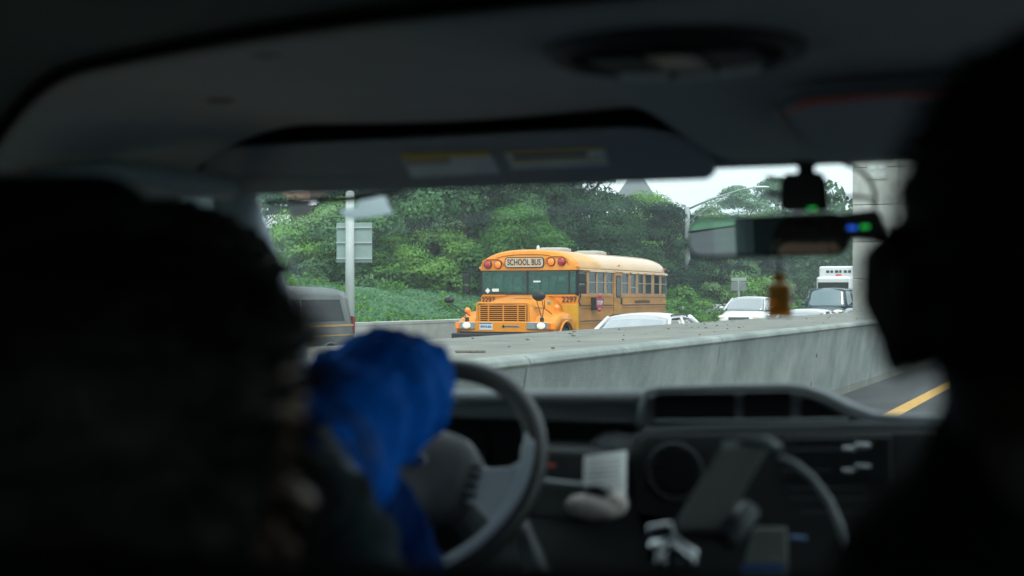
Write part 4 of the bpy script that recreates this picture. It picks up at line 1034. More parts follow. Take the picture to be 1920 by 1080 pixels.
p = at(1289, 559, 71.7); gz = bank_z(p.x, p.y)
lp = thing('street_lamp', (p.x, p.y, gz), 'grey street lamp with a long rising arm behind the bus', 'street lamp')
zt = zpx(388, 71.7) - gz
m_ = MB(); m_.cyl((0, 0, -.5), (0, 0, zt), .17, .12, 16); m_.build('pole', 'lamp_post_paint', lp, smooth=True)
arm_end = at(1418, 351, 71.0) - Vector((p.x, p.y, gz)); st_ = Vector((0, 0, zt - .12))
m_ = MB(); m_.tube([st_, st_ + (arm_end - st_) * .35 + Vector((0, 0, .14)), st_ + (arm_end - st_) * .8 + Vector((0, 0, .12)), arm_end], [.055, .05, .04, .035], 8); m_.build('arm', 'lamp_post_paint', lp, smooth=True)
m_ = MB(); m_.tube([st_ + Vector((0, 0, -.65)), st_ + (arm_end - st_) * .3 + Vector((0, 0, -.25)), st_ + (arm_end - st_) * .62 + Vector((0, 0, .08))], .035, 8); m_.build('brace', 'lamp_post_paint', lp, smooth=True)
m_ = MB(); m_.ball(arm_end + Vector((.25, .05, .0)), (.42, .14, .07), 14, 6); m_.build('lamp_head', 'white_plastic', lp, smooth=True)
# small box sign by the shrubs
p = at(1385, 559, 74); gz = bank_z(p.x, p.y)
rs = thing('roadside_sign', (p.x, p.y, gz), 'small grey roadside sign on a post left of the amber bottle', 'sign')
m_ = MB(); m_.cyl((0, 0, -.3), (0, 0, zpx(525, 74) - gz), .05, n=8); m_.build('post', 'galvanised', rs)
m_ = MB(); m_.bb(-.40, .40, -.04, .0, zpx(545, 74) - gz, zpx(529, 74) - gz); m_.build('panel', 'dull_sign', rs, bevel=.02)
m_ = MB(); m_.bb(-.40, .40, -.04, .0, zpx(527, 74) - gz, zpx(521, 74) - gz); m_.build('panel', 'galvanised', rs, bevel=.02)

# ================================================================== THE VAN WE SIT IN
cv = thing('passenger_van', (-.46, .5, 0), 'dark interior of the van the picture is taken from', 'van')
def vp(name, mb_, m, parent=None, **k): return mb_.build(name, m, parent or cv, world=True, **k)
XL, XR, YB, YF = -1.47, .55, -2.4, 2.9
m_ = MB(); m_.bb(XL, XR, YB, YF, .55, .60); vp('floor', m_, 'seat_black')
for X, s in ((XL, -1), (XR, 1)):
    a, b = (X - .06, X) if s < 0 else (X, X + .06)
    m_ = MB(); m_.bb(a, b, YB, YF, .60, 1.26); vp('door_panel', m_, 'dash_black')
    m_ = MB(); m_.bb(a, b, YB, 2.25, 1.86, 2.10); vp('roof_rail', m_, 'rear_liner')
    for (y0, y1) in ((YB, -2.2), (-1.15, -1.0), (.10, .30), (.98, 1.22)):
        m_ = MB(); m_.bb(a, b, y0, y1, 1.26, 1.86); vp('side_pillar', m_, 'rear_liner')
    for (y0, y1, g) in ((-2.2, -1.15, 'van_side_glass'), (-1.0, .10, 'van_side_glass'), (.30, .98, 'van_side_glass'), (1.22, 2.32, 'van_glass')):
        m_ = MB(); xm = (a + b) / 2; m_.bb(xm - .003, xm + .003, y0, y1, 1.26, 1.86); vp('side_window', m_, g)
m_ = MB(); m_.bb(XL, XR, YB - .06, YB, .6, 1.3); m_.bb(XL, XR, YB - .06, YB, 1.85, 2.1); m_.bb(-.50, -.42, YB - .06, YB, 1.3, 1.85); m_.bb(XL, XL + .2, YB - .06, YB, 1.3, 1.85); m_.bb(XR - .2, XR, YB - .06, YB, 1.3, 1.85); vp('rear_door', m_, 'rear_liner')
for (a, b) in ((XL + .2, -.5), (-.42, XR - .2)):
    m_ = MB(); m_.bb(a, b, YB - .033, YB - .027, 1.3, 1.85); vp('rear_window', m_, 'van_side_glass')
# outer roof skin
m_ = MB(); m_.bb(XL - .05, XR + .05, YB - .06, 1.99, 2.10, 2.13); vp('roof', m_, 'white_paint')
# headliner as one curved sheet with a lower front section
def liner_edge(x):                  # where the front section begins
    d = -.49 - x
    return 1.19 + .12 * d + .21 * d * d if d > 0 else 1.19 + .03 * d
def roofz(x, y):
    e = min(x - XL, XR - x); z = 2.02
    if e < .34: t = 1 - e / .34; z -= .15 * t * t
    z -= .012 * math.exp(-(((x + .42) / .22) ** 2 + ((y - 1.42) / .26) ** 2))
    return z
def front_end(x):
    return 1.872 + .098 * smooth(-.62, -.50, x) + .098 * (1 - smooth(-1.44, -1.37, x))
def fl(u, v):
    x = XL + .002 + (XR - XL - .004) * u; y0 = liner_edge(x) + .008; y1 = front_end(x)
    y0 = min(y0, y1 - .02)
    y = y0 + (y1 - y0) * v; z = roofz(x, y)
    k = smooth(-.62, -.50, x) + (1 - smooth(-1.44, -1.37, x))
    z -= (.006 + .072 * k) * smooth(1.55, 1.97, y)
    # shallow swelling around the visor ends
    z += .004 * math.sin(x * 9) * smooth(1.3, 1.6, y)
    return (x, y, z)
m_ = MB(); m_.grid(fl, 90, 30); vp('front_headliner', m_, 'headliner', smooth=True, solid=.006)
m_ = MB(); m_.grid(lambda u, v: (XL + .002 + (XR - XL - .004) * u, YB + (min(liner_edge(XL + (XR - XL) * u), 1.9) - .006 - YB) * v, roofz(XL + (XR - XL) * u, 0) + .014), 60, 12); vp('rear_headliner', m_, 'rear_liner', smooth=True)
m_ = MB(); m_.tube([(x, min(liner_edge(x), 1.87), roofz(x, 1.2) + .006) for x in [XL + .01 + (XR - XL - .02) * k / 60 for k in range(61)]], .0075, 8); vp('seam_gap_shade', m_, 'recess_black', smooth=True)  # black tube laid along the seam, standing in for its shadow gap
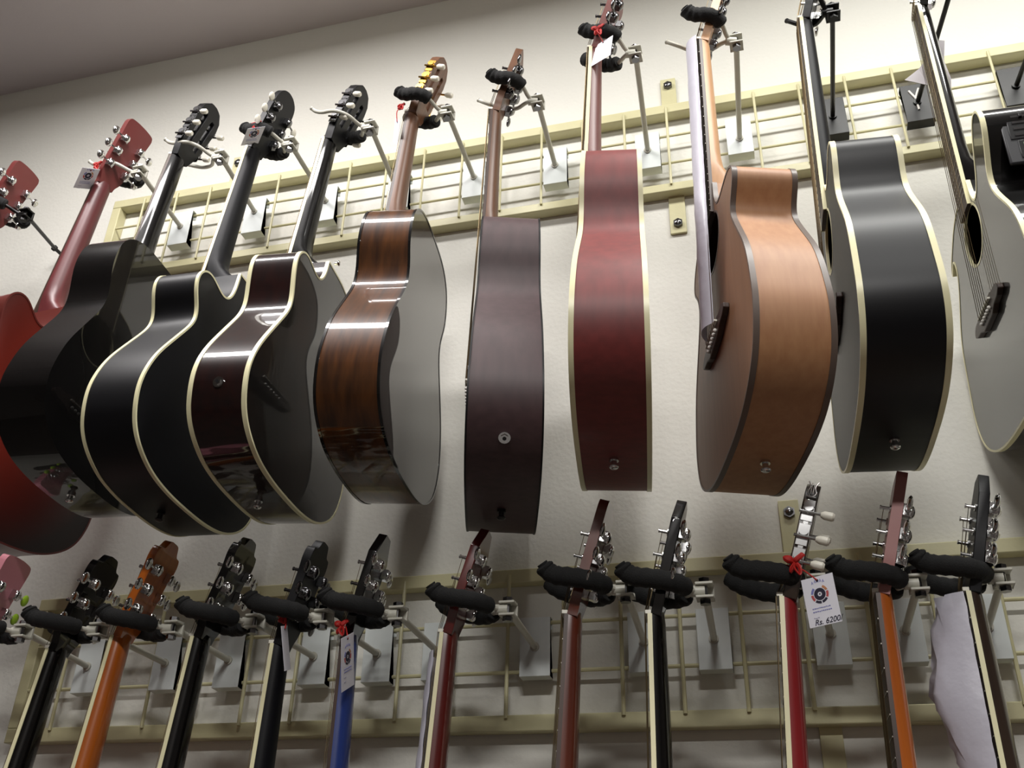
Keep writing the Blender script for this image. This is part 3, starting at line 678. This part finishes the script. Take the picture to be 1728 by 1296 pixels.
# red ribbon bows of the tags
def ribbon(c, s, label):
    c = Vector(c) + Vector((0, 0, Z0)); mb = MB()
    for k, (dx, dz) in enumerate(((-.55, .30), (.50, .42), (.20, -.75), (-.28, -.60))):
        d = Vector((dx, -.18, dz)) * s
        mb.tube(cr([tuple(c), tuple(c + d * .6 + Vector((.003, -.003, .002))), tuple(c + d), tuple(c + d * .45 + Vector((-.003, -.004, -.002))), tuple(c)], 4), .0016, 6, flat=2.2)
    mb.ball(c, (.0035, .003, .003))
    tag(mb.build('ribbon', M_red_tie), label, 'ribbon')
ribbon((-.728, -.262, 1.572), .018, 'red ribbon knot on the far left maroon-headed guitar')
ribbon((-.310, -.266, 1.600), .020, 'red ribbon wound round the head of the matte black guitar')
ribbon((.505, -.362, 1.580), .022, 'red ribbon bow above the blank tag of the maroon guitar')
ribbon((.040, -.262, .425), .020, 'red ribbon bow on the blue guitar')
ribbon((-.055, -.285, .440), .016, 'red ribbon on the matte charcoal guitar')
ribbon((.758, -.352, .455), .024, 'dark red ribbon behind the large tag of the classical guitar')
ribbon((.046, -.262, 1.578), .012, 'thin red thread at the nut of the gold-tuner guitar')

# ------------------------------------------------------------------ plastic film on necks
def sleeve(q, t0, t1, bulge, w, label, seed=0, waves=.003, wedge=0, cr_=0, rows=44):
    rnd = random.Random(seed); M = gmatrix(q); mb = MB(); cols = 10
    ph = [rnd.uniform(0, 6) for _ in range(6)]; loops = []
    for th in (0, .0008):
        rnd = random.Random(seed + 7)
        for i in range(rows + 1):
            f = i / rows; t = t0 + (t1 - t0) * f; L = []
            bb = bulge * (1 if not wedge else (.35 + .65 * math.exp(-((f - wedge) / .33) ** 2)))
            for j in range(cols + 1):
                g = j / cols * 2 - 1; a = w * g
                nn = .006 + bb * (1 - abs(g) ** 2.2) + waves * sin(t * 60 + ph[0] + g * 3) * (1 - g * g) + waves * .6 * sin(t * 131 + ph[1] - g * 5) + (rnd.uniform(-1, 1) * cr_ * (1 - g * g))
                L.append((a + waves * sin(t * 45 + ph[2]), nn + th, t))
            loops.append(L)
    A, B = loops[:rows + 1], loops[rows + 1:]
    vs = [v for L in A for v in L] + [v for L in B for v in L]; n = cols + 1; o = (rows + 1) * n; fs = []
    for i in range(rows):
        for j in range(cols):
            a = i * n + j; fs += [(a, a + 1, a + n + 1, a + n), (o + a, o + a + n, o + a + n + 1, o + a + 1)]
        for j, d in ((0, 0), (cols, 0)): fs.append((i * n + j, (i + 1) * n + j, o + (i + 1) * n + j, o + i * n + j))
    for i in (0, rows):
        for j in range(cols): fs.append((i * n + j, i * n + j + 1, o + i * n + j + 1, o + i * n + j))
    ob = mb.add(vs, fs).build('plastic_sleeve', M_film, angle=80); ob.matrix_world = M
    tag(ob, label, 'plastic film')
sleeve(G['G7'][0], -.005, .70, .014, .026, 'long lilac plastic sleeve over the strings of the natural mahogany guitar', 1, .0004)
sleeve(L['L11'][0], .005, .36, .055, .034, 'crumpled translucent plastic sleeve on the lower right dark brown guitar', 2, .0012, wedge=.35, cr_=.007, rows=16)
sleeve(L['L6'][0], .03, .36, .012, .026, 'narrow clear plastic strip along the dark red guitar fretboard', 3, .001)
# loose sheet behind the preamp guitar neck
pts = [(1.155, -.16, 1.60), (1.180, -.15, 1.600), (1.172, -.14, 1.555), (1.176, -.14, 1.505), (1.168, -.15, 1.463), (1.127, -.16, 1.478), (1.089, -.15, 1.512), (1.122, -.14, 1.545), (1.150, -.15, 1.575)]
mb = MB(); c0 = Vector(pts[0]) ; mb.loops([[Vector(p) + Vector((0, d, Z0)) for p in pts] for d in (0, .001)], closed=True, caps=True)
tag(mb.build('wrapping_sheet', mat('wrap_paper', (196, 190, 194), .5, alpha=.9), smooth=False), 'loose curled wrapping sheet behind the preamp guitar neck', 'wrapping paper')
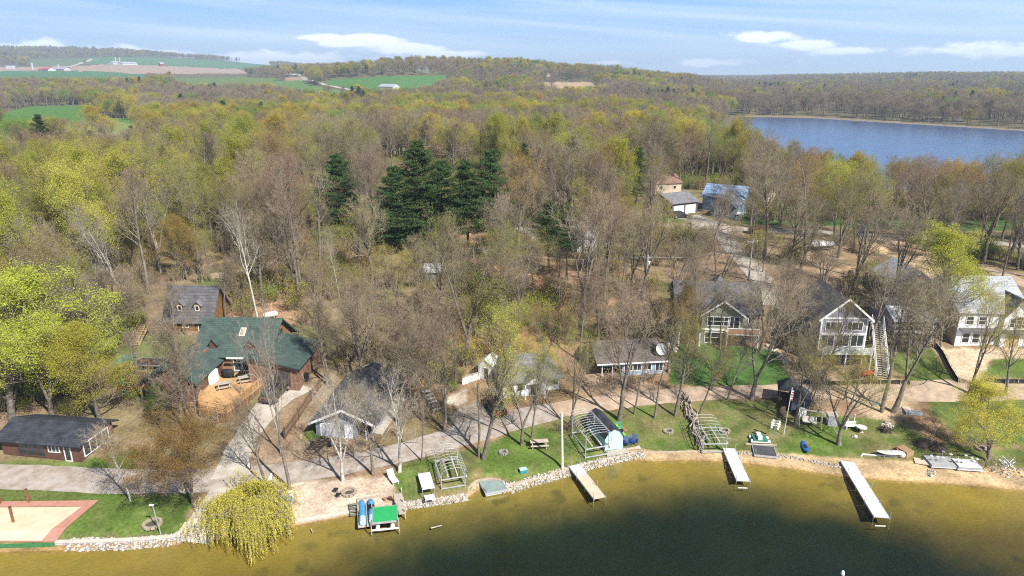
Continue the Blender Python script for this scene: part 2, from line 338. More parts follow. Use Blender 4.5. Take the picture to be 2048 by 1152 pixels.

==============================

TASK OBJECTIVE: Extract only the lines from the line with "Keep writing the" through the line with "ribbon((.046, -.262, 1.578), .012, 'thin", keeping both end lines exactly as they are.

FINAL RESULT:
Keep writing the Blender script for this image. This is part 3, starting at line 678. This part finishes the script. Take the picture to be 1728 by 1296 pixels.
# red ribbon bows of the tags
def ribbon(c, s, label):
    c = Vector(c) + Vector((0, 0, Z0)); mb = MB()
    for k, (dx, dz) in enumerate(((-.55, .30), (.50, .42), (.20, -.75), (-.28, -.60))):
        d = Vector((dx, -.18, dz)) * s
        mb.tube(cr([tuple(c), tuple(c + d * .6 + Vector((.003, -.003, .002))), tuple(c + d), tuple(c + d * .45 + Vector((-.003, -.004, -.002))), tuple(c)], 4), .0016, 6, flat=2.2)
    mb.ball(c, (.0035, .003, .003))
    tag(mb.build('ribbon', M_red_tie), label, 'ribbon')
ribbon((-.728, -.262, 1.572), .018, 'red ribbon knot on the far left maroon-headed guitar')
ribbon((-.310, -.266, 1.600), .020, 'red ribbon wound round the head of the matte black guitar')
ribbon((.505, -.362, 1.580), .022, 'red ribbon bow above the blank tag of the maroon guitar')
ribbon((.040, -.262, .425), .020, 'red ribbon bow on the blue guitar')
ribbon((-.055, -.285, .440), .016, 'red ribbon on the matte charcoal guitar')
ribbon((.758, -.352, .455), .024, 'dark red ribbon behind the large tag of the classical guitar')
ribbon((.046, -.262, 1.578), .012, 'thin red thread at the nut of the gold-tuner guitar')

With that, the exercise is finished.